Внешне в отношении Любови Дмитриевны ко мне не изменилось ничего. Да и вообще, когда речь идет о людях такого масштаба, ни о каких прямых проявлениях настороженности или враждебности «в тексте» и разговора быть не может. И касается это не только отношений со мной, но и отношений между Любовью Дмитриевной и Александрой Андреевной. Но существование «подтекста», конечно, ощущалось очень явственно и без мещанских «выпадов». И особенно все это обострилось к ранней весне 1921 года.
Самая большая близость между нами возникла в последние дни жизни Блока. Я тогда только что вернулась из Москвы, где я была у моей матери и не могла ее оставить после смерти моего младшего брата. Эти дни, а затем четыре месяца, что я еще провела в Петрограде, мы виделись с Любовью Дмитриевной ежедневно, занимались вместе подготовкой издания «Возмездия», бывали на кладбище.
Она очень не хотела, чтобы я уезжала. И все повторяла сердито: «Поехала кума неведомо куда».
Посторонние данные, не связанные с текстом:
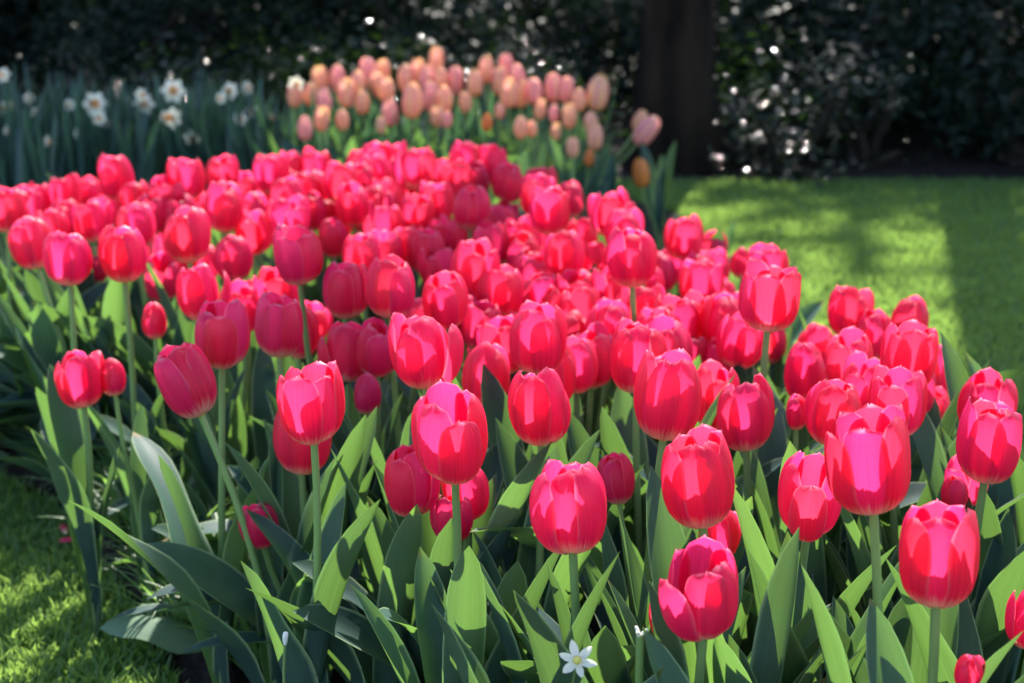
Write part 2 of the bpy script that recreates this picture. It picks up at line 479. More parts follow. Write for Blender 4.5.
def receptacle(mat):
    parts = [tube([(0, 0, -.002), (0, 0, .001), (0, 0, .004), (0, 0, .02), (0, 0, .034), (0, 0, .037)], [.0032, .006, .0062, .0042, .0042, .0005], 8)]
    for k in range(6):
        a = k * pi / 3
        parts.append(tube([(.005 * cos(a), .005 * sin(a), .004), (.0085 * cos(a), .0085 * sin(a), .018), (.0095 * cos(a), .0095 * sin(a), .03), (.0095 * cos(a), .0095 * sin(a), .0305)],
                          [.0009, .0012, .0016, .0002], 5))
    V, F = join(parts)
    return mesh('bloom', V, F, mat, uv=np.tile([[.5, .03]], (len(V), 1)))

REC = receptacle(M['yellow'])
PROTO = []                       # each prototype: six petal meshes
for k in range(12):
    rs = np.random.RandomState(100 + k)
    op = [-.15, 0.0, 0.1, 0.25, 0.05, 0.4, -.1, 0.15, 0.55, 0.3, -.3, 1.0][k]
    PROTO.append([petal_mesh('petal', M['red'], rs, i % 2 == 1, op + rs.uniform(-.08, .08)) for i in range(6)])
BUD = []
for k in range(3):
    rs = np.random.RandomState(200 + k)
    BUD.append([petal_mesh('petal', M['red'], rs, i % 2 == 1, -0.55, slim=0.86, nu=9, nv=13) for i in range(6)])

def leaf_mesh(name, mat, rs, L, Wd, lean0, lean1, fold=0.5, wave=0.0, nu=7, nv=17, twist=0.0, wpow=1.0):
    """Tulip leaf rising from the ground: lean angles (rad, from vertical) at foot and tip; bends towards -Y."""
    v = np.linspace(0, 1, nv)
    lean = lean0 + (lean1 - lean0) * v ** 1.4
    ds = L / (nv - 1)
    sy = np.concatenate([[0], np.cumsum(np.sin(lean[:-1]) * ds)])
    sz = np.concatenate([[0], np.cumsum(np.cos(lean[:-1]) * ds)])
    hw = Wd / 2 * smooth_interp(v, [0, .12, .3, .5, .7, .86, .95, 1], [.32, .55, .86, 1.0, .94, .70, .36, .01])
    u = np.linspace(-1, 1, nu)
    U, Vv = np.meshgrid(u, v)
    fo = fold * (1.5 - 1.0 * Vv)                    # deep channel at the foot, flatter above
    ang = U * 0 + fo
    wv = wave * Wd * np.abs(U) ** 2 * np.sin(9 * Vv + rs.uniform(0, 6) + 1.4 * np.sign(U)) * np.sin(pi * Vv)
    X = U * hw[:, None] * np.cos(ang)
    Nn = np.abs(U) ** 1.6 * hw[:, None] * np.sin(ang) + wv
    tw = twist * Vv
    X2 = X * np.cos(tw) - Nn * np.sin(tw)
    N2 = X * np.sin(tw) + Nn * np.cos(tw)
    ny = np.cos(lean)[:, None]; nz_ = np.sin(lean)[:, None]   # inner normal points up and back
    Y = -sy[:, None] + N2 * ny
    Z = sz[:, None] + N2 * nz_
    side = 0.02 * rs.uniform(-1, 1) * Vv ** 2 * L / .3
    P = np.stack([X2 + side, Y, Z], -1).reshape(-1, 3)
    uv = np.stack([(U + 1) / 2, Vv], -1).reshape(-1, 2)
    return mesh(name, P, grid_faces(nu, nv), mat, uv=uv)

LEAF_UP, LEAF_OUT, LEAF_FLOP = [], [], []
for k in range(12):
    rs = np.random.RandomState(300 + k)
    LEAF_UP.append(leaf_mesh('leaf', M['leaf'], rs, rs.uniform(.27, .36), rs.uniform(.038, .054), rad(rs.uniform(4, 12)), rad(rs.uniform(8, 34)), fold=rs.uniform(.45, .95), wave=rs.uniform(.04, .20), twist=rs.uniform(-.6, .6)))
for k in range(10):
    rs = np.random.RandomState(330 + k)
    LEAF_OUT.append(leaf_mesh('leaf', M['leaf'], rs, rs.uniform(.28, .36), rs.uniform(.046, .062), rad(rs.uniform(14, 28)), rad(rs.uniform(50, 85)), fold=rs.uniform(.25, .5), wave=rs.uniform(.05, .2), twist=rs.uniform(-.7, .7)))
for k in range(6):
    rs = np.random.RandomState(360 + k)
    LEAF_FLOP.append(leaf_mesh('leaf', M['leaf'], rs, rs.uniform(.28, .36), rs.uniform(.05, .066), rad(rs.uniform(28, 45)), rad(rs.uniform(95, 125)), fold=rs.uniform(.2, .4), wave=rs.uniform(.05, .2), twist=rs.uniform(-.6, .6)))

def stem_between(base, tip, tipdir, r0, r1, name='stem', mat=None, n=9, rnd=random):
    """Stem mesh in the thing's own space: from (0,0,0) to tip, arriving along tipdir."""
    b = Vector((0, 0, 0)); t = Vector(tip)
    L = t.length
    c1 = b + Vector((rnd.uniform(-.05, .05), rnd.uniform(-.05, .05), 1)) * (L * .4)
    c2 = t - Vector(tipdir) * (L * .35)
    P, Rr = [], []
    for i in range(n):
        s = i / (n - 1)
        P.append(b * (1 - s) ** 3 + c1 * 3 * s * (1 - s) ** 2 + c2 * 3 * s * s * (1 - s) + t * s ** 3)
        Rr.append(r0 + (r1 - r0) * s)
    V, F = tube(P, Rr, 8)
    return mesh(name, V, F, mat or M['stem'])

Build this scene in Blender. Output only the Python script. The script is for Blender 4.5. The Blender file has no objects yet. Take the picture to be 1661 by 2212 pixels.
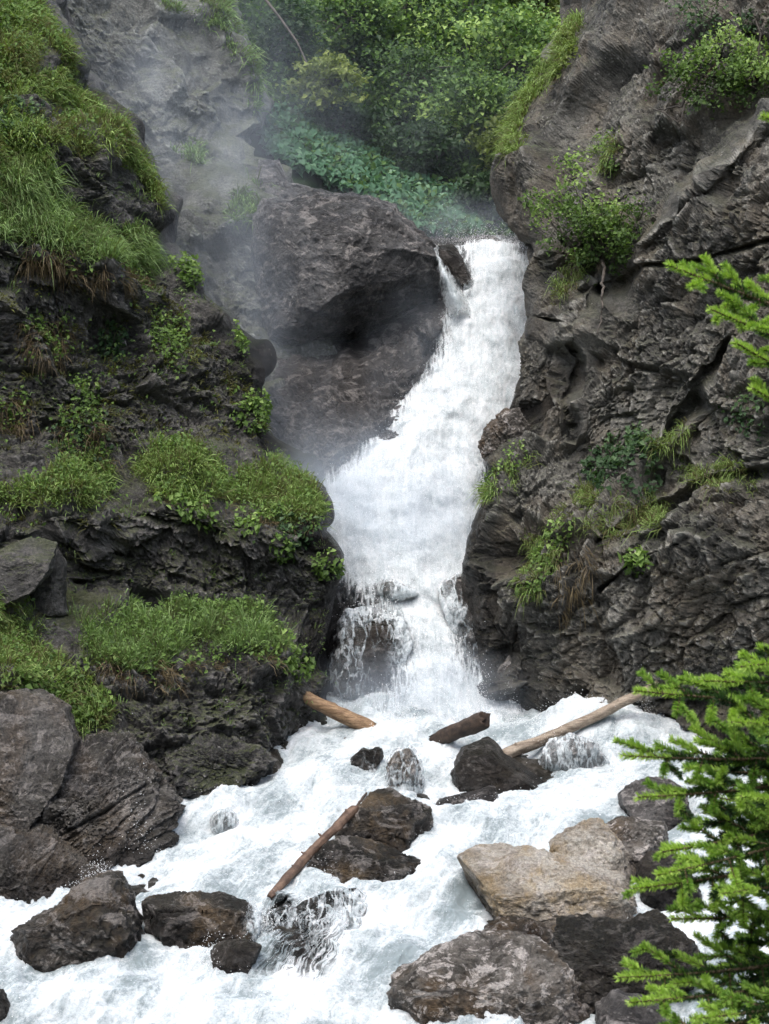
import bpy, bmesh, math, random
import numpy as np
from mathutils import Vector

rng = np.random.default_rng(7)
random.seed(7)
R = math.radians
SC = bpy.context.scene
COL = SC.collection

# ------------------------------------------------------------------ camera
W, H = 769.0, 1024.0
FOV = R(30.0)
FPX = H / 2 / math.tan(FOV / 2)
PITCH = R(6.3)
cam_d = bpy.data.cameras.new('camera')
cam = bpy.data.objects.new('camera', cam_d); COL.objects.link(cam)
cam_d.sensor_fit = 'VERTICAL'; cam_d.sensor_height = 24.0; cam_d.angle = FOV
cam_d.lens = 12.0 / math.tan(FOV / 2)
cam_d.clip_start = 0.1; cam_d.clip_end = 1000
cam.location = (0, 0, 0); cam.rotation_euler = (R(90) - PITCH, 0, 0)
cam_d.dof.use_dof = True; cam_d.dof.focus_distance = 38.0; cam_d.dof.aperture_fstop = 10.0
SC.camera = cam

# ------------------------------------------------------------------ sky, sun, exposure
SUN_EL, SUN_AZ = R(68), R(-155)        # overcast glow from high behind the camera, a little to the left
world = bpy.data.worlds.new('World'); SC.world = world; world.use_nodes = True
wn = world.node_tree; wn.nodes.clear()
sky = wn.nodes.new('ShaderNodeTexSky'); sky.sky_type = 'NISHITA'; sky.sun_disc = False
sky.sun_elevation = SUN_EL; sky.sun_rotation = SUN_AZ
sky.air_density = 1.0; sky.dust_density = 4.0; sky.ozone_density = 1.0
hs = wn.nodes.new('ShaderNodeHueSaturation'); hs.inputs['Saturation'].default_value = 0.74
bg = wn.nodes.new('ShaderNodeBackground'); bg.inputs['Strength'].default_value = 0.15
wo = wn.nodes.new('ShaderNodeOutputWorld')
wn.links.new(sky.outputs[0], hs.inputs['Color']); wn.links.new(hs.outputs[0], bg.inputs[0]); wn.links.new(bg.outputs[0], wo.inputs[0])
sun_d = bpy.data.lights.new('sun', 'SUN'); sun_d.energy = 0.95; sun_d.angle = R(50); sun_d.color = (1.0, 0.975, 0.94)
sun = bpy.data.objects.new('sun', sun_d); COL.objects.link(sun)
sdir = Vector((math.sin(SUN_AZ) * math.cos(SUN_EL), math.cos(SUN_AZ) * math.cos(SUN_EL), math.sin(SUN_EL)))
sun.rotation_euler = sdir.to_track_quat('Z', 'Y').to_euler(); sun.location = (0, 30, 40)
vs = SC.view_settings
vs.view_transform = 'Standard'; vs.look = 'None'; vs.gamma = 1.0; vs.use_curve_mapping = False; vs.exposure = 1.08
cy = SC.cycles
cy.use_denoising = True; cy.max_bounces = 5; cy.diffuse_bounces = 2; cy.glossy_bounces = 2
cy.transmission_bounces = 3; cy.transparent_max_bounces = 12; cy.volume_bounces = 2; cy.volume_step_rate = 3.0; cy.volume_max_steps = 128
cy.caustics_reflective = False; cy.caustics_refractive = False
SC.render.engine = 'CYCLES'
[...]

По великому своему жизнелюбию она скоро начала играть со мной, как девочка с большой куклой, — наряжала меня, кормила, заставляла делать гимнастику. И в последующие годы, когда она бывала в Москве, она жила у меня, ходила по театрам вместе с моей сестрой.
И если связь между нами постепенно ослабела, если я уже не видела ее в самые последние годы ее жизни, потому что в ту пору меня увлекли в совсем другие «края» другие люди, работа, отношения, то это моя вина, я и сейчас ощущаю это как вину. И я знаю, что Любовь Дмитриевна этого мне не простила. И еще когда я думаю о ней, я повторяю: между мужем и женой никто не судья. И «да будет заклеймен позором» тот «малодушный», кто с этим не посчитается.
У меня сохранилось несколько билетов в Большой драматический театр, на которых написано рукой Блока «первый ряд литер А», а иногда и название пьесы. Это еще одна памятка его чудесного педантизма: если даже мы идем вместе, все равно все должно быть по форме.
Но чаще мы приходили в театр порознь. И профиль Блока возникал слева от меня (1–й ряд литер Б), уже когда пригасал свет или даже в первом антракте.
Я (по сохранившимся билетам и по записям) знаю, что мы смотрели вместе «Разбойников» и «Дон Карлоса», «Отелло» и «Короля Лира», «Рваный плащ» Сема Беннели, «Царевича Алексея» Мережковского. Из памяти совсем исчез спектакль «Царевич Алексей» (вероятно, потому, что ухе пьеса была очень слабая). О «Рваном плаще» помню только, что спектакль был хороший, что он нравился Блоку, что в постановке выводилась на передний план мысль о народности подлинной поэзии и мертвенности эстетизма.
«Лир» — трагедия, очень мной любимая, смысл которой блестяще раскрыт в статье Блока «Король Лир» Шекспира», — как мне кажется, не получил в спектакле должного воплощения.
Крепче всего остались в памяти две шиллеровские постановки — «Дон Карлос» и «Разбойники», особенно первая из них. Обе постановки эти были показаны в 1918–1919 году красноармейцам Петроградского гарнизона, и каждой из них предшествовало вступительное слово Блока.
После спектакля он расспрашивал работников театра о том, каковы были впечатления зрителей. И с большим удовольствием слушал рассказ о живой и непосредственной ненависти, какую вызвал в зрителях герцог Альба, а также и об их желании узнать, какова была дальнейшая судьба Карла Моора. Обо всем этом мне Блок рассказывал сам. А десятилетия спустя Товстоногов, вспоминая о тех временах, утверждал, что красноармейцы Петроградского гарнизона шли на Юденича с возгласом: «Бей Альбов».